The social networking giant is testing a new feature that lets some people register a negative reaction to comments with a button called "downvote."

The goal, Facebook said, is to allow people to weigh in on comments people leave on public pages, like those for President Donald Trump. When selected, the button offers reporting options like "offensive," "misleading" and "off topic."

"We are not testing a dislike button," a Facebook spokesperson said in a statement. "We are exploring a feature for people to give us feedback about comments on public page posts."

Facebook is currently only testing this feature in the US, with a small number of people using its app on Android-powered phones.

The move marks yet another way Facebook is hoping to spur more interaction on its site, and keep its users happy. Offering easy ways for people to mark comments as "offensive" and "misleading" may help quell users' concerns about harassment, as well as the impact of Russian propagandists who used the site to spread misleading information during the 2016 election. 

Facebook's efforts also answer people's long-running response to the company's mascot, the thumbs-up "like" button, which was rolled out in 2009. While the "like" feature allows users to express their approval over a post or a photo, some people complained it was too limiting.

"Not every moment is a good moment," said Facebook's co-founder and CEO Mark Zuckerberg in a Q&A session in 2015. He said he realizes people may not want to "like" a current event such as the Syrian refugee crisis or a family member passing away. But at the time, he didn't want users to merely vote up or down on people's posts.

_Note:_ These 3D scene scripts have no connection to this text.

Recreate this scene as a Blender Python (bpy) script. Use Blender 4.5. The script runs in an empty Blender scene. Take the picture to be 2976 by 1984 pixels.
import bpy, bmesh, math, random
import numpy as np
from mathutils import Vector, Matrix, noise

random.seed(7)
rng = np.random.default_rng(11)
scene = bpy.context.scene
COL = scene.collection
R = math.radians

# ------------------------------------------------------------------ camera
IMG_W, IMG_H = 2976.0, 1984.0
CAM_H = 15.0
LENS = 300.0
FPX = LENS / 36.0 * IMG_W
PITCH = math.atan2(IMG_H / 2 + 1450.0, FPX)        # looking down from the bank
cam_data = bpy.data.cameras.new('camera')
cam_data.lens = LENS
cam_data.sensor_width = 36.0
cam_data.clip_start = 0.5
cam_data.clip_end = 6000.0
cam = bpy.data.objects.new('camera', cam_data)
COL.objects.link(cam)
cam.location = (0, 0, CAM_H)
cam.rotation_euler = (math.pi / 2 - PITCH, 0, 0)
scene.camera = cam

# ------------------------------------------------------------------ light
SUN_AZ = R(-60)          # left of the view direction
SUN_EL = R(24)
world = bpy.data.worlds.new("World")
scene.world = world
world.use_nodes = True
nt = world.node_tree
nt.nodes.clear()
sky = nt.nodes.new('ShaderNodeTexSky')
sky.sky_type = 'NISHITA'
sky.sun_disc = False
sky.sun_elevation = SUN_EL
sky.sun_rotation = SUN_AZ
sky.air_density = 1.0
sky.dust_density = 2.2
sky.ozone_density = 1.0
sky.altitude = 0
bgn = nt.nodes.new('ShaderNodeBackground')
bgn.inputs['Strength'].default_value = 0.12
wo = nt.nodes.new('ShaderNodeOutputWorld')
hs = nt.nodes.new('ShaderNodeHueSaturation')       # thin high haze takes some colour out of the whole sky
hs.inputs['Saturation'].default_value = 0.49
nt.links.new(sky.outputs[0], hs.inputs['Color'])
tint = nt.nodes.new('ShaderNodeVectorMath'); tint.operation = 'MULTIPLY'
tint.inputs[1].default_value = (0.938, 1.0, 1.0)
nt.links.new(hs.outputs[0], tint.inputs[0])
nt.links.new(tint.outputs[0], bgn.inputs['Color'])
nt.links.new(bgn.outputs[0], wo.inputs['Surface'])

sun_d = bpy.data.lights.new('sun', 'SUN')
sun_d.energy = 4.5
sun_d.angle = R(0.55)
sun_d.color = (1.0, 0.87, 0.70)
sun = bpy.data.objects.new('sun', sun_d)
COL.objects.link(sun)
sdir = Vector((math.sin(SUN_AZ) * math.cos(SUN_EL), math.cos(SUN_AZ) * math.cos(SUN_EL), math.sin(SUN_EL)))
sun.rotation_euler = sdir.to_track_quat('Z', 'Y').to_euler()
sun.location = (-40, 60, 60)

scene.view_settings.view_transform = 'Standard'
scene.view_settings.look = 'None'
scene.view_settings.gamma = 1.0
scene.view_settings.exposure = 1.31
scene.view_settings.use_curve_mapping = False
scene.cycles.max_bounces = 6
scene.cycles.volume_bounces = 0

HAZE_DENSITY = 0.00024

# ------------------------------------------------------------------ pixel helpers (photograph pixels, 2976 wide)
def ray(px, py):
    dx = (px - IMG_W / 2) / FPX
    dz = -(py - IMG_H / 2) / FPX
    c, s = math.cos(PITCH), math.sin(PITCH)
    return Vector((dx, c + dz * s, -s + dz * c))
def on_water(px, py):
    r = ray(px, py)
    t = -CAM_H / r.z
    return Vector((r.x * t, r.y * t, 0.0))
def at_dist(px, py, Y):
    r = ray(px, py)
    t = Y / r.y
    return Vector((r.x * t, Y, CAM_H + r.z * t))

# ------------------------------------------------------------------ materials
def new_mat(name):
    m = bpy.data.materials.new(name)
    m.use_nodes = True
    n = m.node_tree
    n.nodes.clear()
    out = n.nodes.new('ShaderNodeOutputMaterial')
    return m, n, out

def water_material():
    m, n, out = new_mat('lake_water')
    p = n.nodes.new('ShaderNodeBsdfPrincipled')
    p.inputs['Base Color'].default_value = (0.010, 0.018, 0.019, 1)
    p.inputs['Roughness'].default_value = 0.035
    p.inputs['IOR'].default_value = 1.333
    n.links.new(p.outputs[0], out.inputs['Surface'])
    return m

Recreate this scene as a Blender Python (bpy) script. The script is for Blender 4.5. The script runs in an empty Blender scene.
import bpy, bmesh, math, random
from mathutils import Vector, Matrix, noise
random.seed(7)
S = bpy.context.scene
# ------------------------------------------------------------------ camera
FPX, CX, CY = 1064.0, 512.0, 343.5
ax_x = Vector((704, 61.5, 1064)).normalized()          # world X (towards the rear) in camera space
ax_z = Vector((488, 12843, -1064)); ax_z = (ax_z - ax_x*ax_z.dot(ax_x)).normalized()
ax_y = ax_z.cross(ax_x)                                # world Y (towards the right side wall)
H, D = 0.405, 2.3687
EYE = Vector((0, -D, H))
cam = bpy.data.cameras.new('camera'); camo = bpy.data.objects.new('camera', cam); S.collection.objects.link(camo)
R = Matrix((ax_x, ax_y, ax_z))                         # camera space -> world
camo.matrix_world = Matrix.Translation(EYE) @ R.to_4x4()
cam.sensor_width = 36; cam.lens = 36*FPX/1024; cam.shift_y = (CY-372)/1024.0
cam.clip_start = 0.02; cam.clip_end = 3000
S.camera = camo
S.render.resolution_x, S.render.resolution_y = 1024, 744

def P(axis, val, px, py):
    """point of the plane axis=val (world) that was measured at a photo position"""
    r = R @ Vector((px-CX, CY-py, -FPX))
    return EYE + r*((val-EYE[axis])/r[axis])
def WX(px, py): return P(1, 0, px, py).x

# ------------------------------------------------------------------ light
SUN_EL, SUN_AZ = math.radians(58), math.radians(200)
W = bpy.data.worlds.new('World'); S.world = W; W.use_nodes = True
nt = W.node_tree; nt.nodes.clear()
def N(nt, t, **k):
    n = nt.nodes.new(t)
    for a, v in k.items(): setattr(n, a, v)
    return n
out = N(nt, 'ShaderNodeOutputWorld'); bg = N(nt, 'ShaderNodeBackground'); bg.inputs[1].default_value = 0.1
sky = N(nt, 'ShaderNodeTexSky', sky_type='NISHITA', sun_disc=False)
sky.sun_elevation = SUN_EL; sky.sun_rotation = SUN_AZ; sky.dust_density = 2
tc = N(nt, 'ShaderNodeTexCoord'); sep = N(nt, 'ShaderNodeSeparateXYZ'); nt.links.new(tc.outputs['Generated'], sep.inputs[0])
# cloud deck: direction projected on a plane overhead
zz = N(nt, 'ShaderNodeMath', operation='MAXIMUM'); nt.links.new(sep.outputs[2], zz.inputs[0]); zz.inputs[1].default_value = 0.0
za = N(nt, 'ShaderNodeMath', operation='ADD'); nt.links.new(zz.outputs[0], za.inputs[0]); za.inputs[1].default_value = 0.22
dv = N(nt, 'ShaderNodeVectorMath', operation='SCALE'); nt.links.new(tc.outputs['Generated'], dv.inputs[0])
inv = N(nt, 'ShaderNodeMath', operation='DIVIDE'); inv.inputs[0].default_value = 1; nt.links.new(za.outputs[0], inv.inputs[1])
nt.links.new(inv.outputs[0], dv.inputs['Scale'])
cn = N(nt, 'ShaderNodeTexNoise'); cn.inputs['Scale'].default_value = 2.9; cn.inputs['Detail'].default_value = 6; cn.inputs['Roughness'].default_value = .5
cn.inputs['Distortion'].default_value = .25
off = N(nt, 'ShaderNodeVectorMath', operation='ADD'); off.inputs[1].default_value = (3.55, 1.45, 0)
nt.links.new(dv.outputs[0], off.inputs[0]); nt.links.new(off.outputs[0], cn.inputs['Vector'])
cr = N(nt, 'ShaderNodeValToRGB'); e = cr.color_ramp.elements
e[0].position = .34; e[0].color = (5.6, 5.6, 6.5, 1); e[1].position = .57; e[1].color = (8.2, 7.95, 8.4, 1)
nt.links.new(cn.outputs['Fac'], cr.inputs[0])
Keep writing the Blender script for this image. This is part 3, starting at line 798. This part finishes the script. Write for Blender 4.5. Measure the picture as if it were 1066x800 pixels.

The answer was a set of emojis, which the company released in 2016. The reactions expanded options to a laughing face, an angry face, a "wow," a sad face and a heart. "It's surprisingly complicated to make an interaction that's that simple," Zuckerberg said when announcing the initiative.

Unlike the "like" button or "reactions," the downvote button isn't about giving feedback to commenters but rather to Facebook. The intention is to give users a way to flag inappropriate, uncivil or misleading comments, Facebook said.

It doesn't affect a comment's ranking, and users won't even see how many people downvoted a comment.

Facebook said there are currently no plans to expand the feature.

First published Feb. 8 at 6:20 p.m. PT.
Update, Feb. 9 at 11:40 a.m. PT: Adds background.